“There are people both inside and outside the party who are looking to split it apart,” Slotkin told Politico in a story posted Friday, the last in a series chronicling her bid to keep her Michigan district straddling Detroit’s suburbs and Lansing.
“And that’s the least strategic thing I can think of — it’s handing these anti-democratic forces that I’m so concerned about a gift,” she said. “While I disagree with a lot of people in my party, I still have a lot in common with them. And it would be what we call in Yiddish, a shanda, a shame, a deep shame, if internal politics led to a strategic opening for these completely anti-democratic forces. ”
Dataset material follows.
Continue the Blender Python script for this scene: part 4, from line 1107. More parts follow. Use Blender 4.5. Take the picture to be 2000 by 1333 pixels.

Slotkin and several others who flipped Republican seats in 2018 kept their districts, but many others are out; Republicans have gained at least 15 seats this election, although Democrats have maintained the majority.
Slotkin, a moderate who was elected after a long career in the national security sector later told the Jewish Democratic Council of America that she was proud to use the Yiddishism.
“There was a Politico article out today,” she said in the Zoom call. “We did like a series for Politico, and in my district, we have less than 4000 Jews, we have a very small Jewish community, but I got the word Shanda into that article, and then they had to explain it, including the journalist who never heard it, and so I feel I’m doing my part to further the culture of the Jewish people.”